After Prince Lobel terminated Hawkins, the law firm assigned other lawyers to get the eatery’s liquor license in order, Elcock said, and returned any legal fees the client had already paid. It does not appear any additional monies exchanged hands. “We have been working with the client cooperatively,” Elcock said. “The firm considers this an extremely serious matter. We are doing anything we can to help the client and rectify any issue caused by the former partner’s actions.”

When Hawkins was confronted by the law firm, she blamed a law clerk for the faked license, a source at Prince Lobel said. Elcock categorically denies that anyone other than Hawkins acted inappropriately. “Our investigation showed no other Prince Lobel lawyer or employee was involved” he said. Sources say that metadata lifted by the firm from the former partner’s computer suggest she acted alone.

Prince Lobel hired Hawkins as a partner specializing in real estate in September 2021, bringing what the firm called at the time in a press release, “nearly ten years of experience in licensing, permitting, and zoning law with a concentration on cannabis and alcoholic beverage licensing and commercial and residential development.”

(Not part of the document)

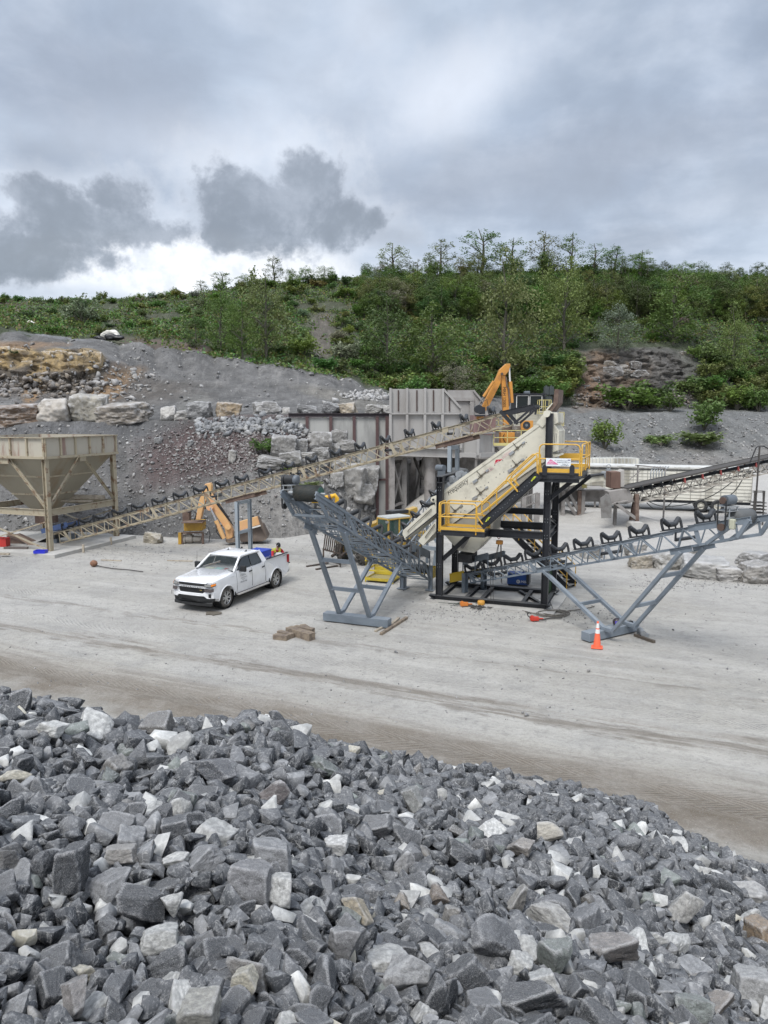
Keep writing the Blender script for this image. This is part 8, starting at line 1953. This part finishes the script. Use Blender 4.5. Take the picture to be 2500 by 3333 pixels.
 m = MB(); m.prism([W3(2.70, y, .42) for y in np.linspace(-.9, .9, 5)] + [W3(2.9 - .12 * (abs(y) / .9) ** 3, y, .36) for y in np.linspace(.9, -.9, 7)], Z * -.10); m.build('chin_spoiler', BLKP, root)
 for s in (1, -1):
  lens = mat('headlamp_glass', (.35, .35, .34), .08, .3, spec=.9)
  pt = [W3(2.87, s * .65, 1.12), W3(2.80, s * .88, 1.125), W3(2.56, s * .975, 1.15), W3(2.58, s * .985, 1.06), W3(2.80, s * .91, 1.035), W3(2.87, s * .65, 1.035)]
  hl = MB(); hl.add(pt + [p - f * .04 - l * (s * .02) for p in pt], [(0, 1, 4, 5), (1, 2, 3, 4), (5, 4, 3, 2, 1, 0)][:2] + [(6, 7, 10, 11), (7, 8, 9, 10)]); h1 = hl.build('headlight', lens, root)
  tn = MB(); q = [W3(2.805, s * .89, 1.115), W3(2.60, s * .985, 1.135), W3(2.62, s * .992, 1.07), W3(2.805, s * .915, 1.045)]; tn.prism([p + f * .004 + l * (s * .006) for p in q], l * (s * .006)); tn.build('turn_signal', mat('amber_lens', (.85, .25, .02), .2), h1)
  bz = MB(); q = [W3(2.855, s * .63, 1.04), W3(2.80, s * .9, 1.035), W3(2.57, s * .985, 1.06), W3(2.57, s * .99, 1.045), W3(2.8, s * .92, 1.018), W3(2.855, s * .63, 1.022)]; bz.prism([p + f * .01 for p in q], Z * -.005); bz.build('lamp_bezel', BLKP, h1)
  q = [W3(2.875, s * .63, .955), W3(2.83, s * .90, .95), W3(2.70, s * .975, .95), W3(2.72, s * .98, .83), W3(2.84, s * .91, .82), W3(2.87, s * .66, .82)]
  fl = MB(); fl.add([p + f * .012 for p in q], [(0, 1, 4, 5), (1, 2, 3, 4)]); fl.build('fog_lamp', mat('dark_lamp_glass', (.10, .085, .085), .1, .2, spec=.9), root)
  q = [W3(2.86, s * .87, .78), W3(2.80, s * .955, .78), W3(2.80, s * .96, .60), W3(2.87, s * .88, .64)]; vt = MB(); vt.add([p + f * .075 for p in q], [(0, 1, 2, 3)]); vt.build('bumper_vent', BLKP, root)
  hk = MB(); hk.path([W3(2.92, s * .42, .50), W3(2.97, s * .42, .50), W3(2.97, s * .50, .50), W3(2.92, s * .50, .50)], .018, 6); hk.build('tow_hook', BLKP, root)
  tl = MB(); tl.box(W3(-2.98, s * .935, 1.16), (.12, .10, .36), AX); tl.build('tail_light', mat('red_lens', (.35, .01, .015), .2), root, bevel=.01)
 text('CHEVROLET', .085, W3(xf + .026, -.50, .962) , -l * -1, Z, BLKP, 'grille_text', root, .002, spacing=1.35, xs=1.65)
 m = MB(); c = W3(xf + .012, .46, .88); m.box(c, (.01, .12, .018), AX); m.box(c, (.01, .045, .04), AX); m.build('badge', mat('gold_badge', (.55, .42, .16), .3, .8), root)
 LT_ = mat('door_lettering_grey', (.10, .11, .12), .6); yb = lambda x, z: W3(x, wy(x, z) + .006, z)
 for s_, x, z, sz in (('C.O.A.L.', .92, 1.09, .115), ('Repair & Construction', .90, 1.00, .05), ('Services', .80, .93, .05), ('304-207-7362', .94, .82, .085)):
  text(s_, sz, yb(x, z), -f, (Z * 1.0 + l * -.05), LT_, 'door_text', root, .001, xs=1.0)
 text('4x4', .09, yb(-2.55, 1.32), -f, Z, LT_, 'bed_text', root, .001, shear=.3, xs=1.3); text('SILVERADO', .04, yb(1.65, 1.17), -f, Z, CHR, 'fender_text', root, .001, xs=1.6)
 m = MB()
 for x, y in ((-.1, -.35), (-.15, .52), (-.75, -.1)):
  q = W3(x, y, 1.90); m.add([q - f * .12 + l * .04, q - f * .12 - l * .04, q + f * .08, q - f * .10 + Z * .09], [(0, 1, 2), (0, 2, 3), (1, 3, 2), (0, 3, 1)])
 m.build('roof_antenna', BLKP, root); m = MB(); m.path([W3(1.35, -.86, 1.33), W3(1.28, -.88, 2.05)], .006, 4); m.build('whip_antenna', BLKP, root)
 m = MB(); m.box(W3(-3.12, 0, .58), (.12, 1.8, .16), AX); m.box(W3(-3.22, 0, .48), (.25, .08, .07), AX); m.build('rear_bumper', CHR, root, bevel=.02); m = MB(); m.tube(W3(-3.3, 0, .5), W3(-3.3, 0, .6), .035, 10); m.build('hitch_ball', CHR, root)
 m = MB(); m.box(W3(-3.12, .75, .95), (.22, .10, .06), AX); m.box(W3(-3.2, .75, .9), (.06, .3, .05), AX); m.build('ladder_bracket', BLKP, root)
 m = MB(); m.box(W3(0, 0, .46), (5.0, 1.1, .12), AX); m.build('chassis', BLKP, root)
 # chest in the bed
 cb = thing('tool_chest', W3(-1.5, .38, .88), 'bright blue steel tool chest standing in the pickup bed', 'tool chest')
 cz = .88; m = MB(); BL = mat('bright_blue_steel', (.02, .06, .42), .35); m.box(W3(-1.5, .38, cz + .42), (.74, .76, .84), AX); bd = m.build('body', BL, cb, bevel=.02)
 m = MB(); m.box(W3(-1.5, .38, cz + .865), (.78, .80, .05), AX); m.build('lid', BL, cb, bevel=.015); MB().box(W3(-1.5, .765, cz + .34), (.7, .012, .02), AX).build('seam', BLKP, bd)
 text('KOBALT', .17, W3(-1.2, .768, cz + .48), -f, Z, MATS['white_decal'], 'chest_text', bd, .002, xs=.85)
 m = MB(); m.box(W3(-2.25, -.2, .97), (.5, .7, .16), AX); m.box(W3(-2.6, .3, .95), (.3, .4, .14), AX); o = m.build('tool_case', mat('dark_tool_case', (.05, .05, .05), .5), None, loc=W3(-2.3, 0, .9)); tag(o, 'dark cases lying in the pickup bed behind the blue chest', 'case')
 return W3, f, l
TW, tf_, tl_ = pickup()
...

Hawkins could not be reached for comment. Her bio has been scrubbed from Prince Lobel’s website. A cell phone number located for Hawkins was disconnected. She did not respond to a message sent to her LinkedIn page.

Attaining a liquor license in Boston is a notoriously cumbersome and expensive process, one that has been mired in political scandal in the past. In 2008, former State Senator Dianne Wilkerson was arrested on charges that she took $23,500 in bribes to help a businessman pal obtain a liquor license, including cash that she stuffed into her bra during a meeting at a Boston restaurant that was secretly videotaped by an undercover FBI agent. She pleaded guilty to eight counts of attempted extortion and was sentenced to 3 ½ years in federal prison.

It is unclear if criminal charges will be filed against Hawkins, but a Boston Police investigation into her actions remains open and active, the sources say.

This post has been updated to include a statement from Mayor Michelle Wu’s office.